An article from Civil Beat

Court Rules Against Kawaiahao Church, State

 

Flickr: cliff1066™

More than 600 disinterred burials at historic Kawaiahao Church may have to be re-buried after a Friday court ruling that says the church prematurely moved forward on construction of a new multi-purpose center.

In a blow to the church and the state of Hawaii, an Intermediate Court of Appeals panel said that the state violated its own rules in allowing construction of the $117 million project to move forward without requiring the church to do an archaeological inventory survey first.

The court called it a “critical” error. The project has been under development for a decade.

The ruling follows a September injunction that barred the church from removing any more burial remains from the construction site. In 2009, 69 human remains were uncovered, a number of them determined to be Native Hawaiian, according to the court. Earlier this year, it was discovered that about 600 sets of remains had also been unearthed.

The church told Hawaii News Now in August that the remains, many of them in coffins, were being stored on the church property.

The court ruling raises questions about whether those burials will now have to be reinterred in their original burial sites, where the multipurpose center is supposed to be built, while the church completes an archaeological survey.

Dana Naone Hall, who brought the lawsuit and is represented by the Native Hawaiian Legal Corporation and Maui attorney Isaac Hall, said that those details are expected to be determined when the case goes back to the First Circuit Court.

She said that with an AIS, the Oahu Island Burial Council will be an integral part of the preservation review process and have power in making decisions about how to treat burial remains. Up until now, she said, the council had been shut out of the process by the state. The state had granted the church a disinterment permit to remove all the burials it encountered during construction. The Oahu Island Burial Council can make decisions about whether or not burials should be disturbed.
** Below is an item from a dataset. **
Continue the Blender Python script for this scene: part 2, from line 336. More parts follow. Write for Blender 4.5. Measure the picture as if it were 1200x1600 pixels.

The church’s pastor, Kahu Curt Kekuna, did not respond to an interview request. But William Haole, chair of the church’s Board of Trustees, issued a statement saying that the church was reviewing the decision and conferring with its attorneys to determine its options.

Earlier, church officials had argued that Hawaiian burial law didn't apply because they were Christian burials.

But the appeals panel said burial law applies regardless of race, religion or cultural origin.

Hall, who has relatives buried at the site, has been fighting for years to protect Native Hawaiian burial rights. She called the case “painful,” and the ruing a “monumental opinion.”

“I’m hoping that the Intermediate Court of Appeals’ opinion is going to help put a stop to the way of doing business here when it comes to historic preservation,” she said. “And I believe that it will have a tremendous impact on righting the process. And I think that by now, I would think that developers would see that it is less time consuming and less costly to follow the legal process.”

The case shows the far-reaching impacts of a Hawaii Supreme Court decision in August for the Honolulu rail project. That ruling concluded the State Historic Preservation Division failed to follow its own rules in allowing an archaeological inventory survey to be completed in four phases — construction was allowed to begin on each rail segment following survey work. That case was also brought by the Native Hawaiian Legal Corporation.

The court based this week’s ruling on the rail case.

“Based on Kaleikini, we conclude that the SHPD should have required Kawaiahao Church to complete an AIS before concurring in the MPC Project and that the SHPD violated its own rules in failing to require an AIS before permitting the project to go forward,” the judges wrote.

Wailliam Aila, chair of the Department of Land and Natural Resources, which oversees SHPD, said that he hadn’t seen the ruling yet, so couldn’t comment at this time.

Hall said developers and the state could avoid future problems if they followed Hawaii's burial laws.

“Had (the AIS) been done in the beginning, we would not have this terribleness we are in now,” she said. “For 10 years, I have watched the erosion of pre-historic and historic burial sites. And this decision reverses this dangerous trend.”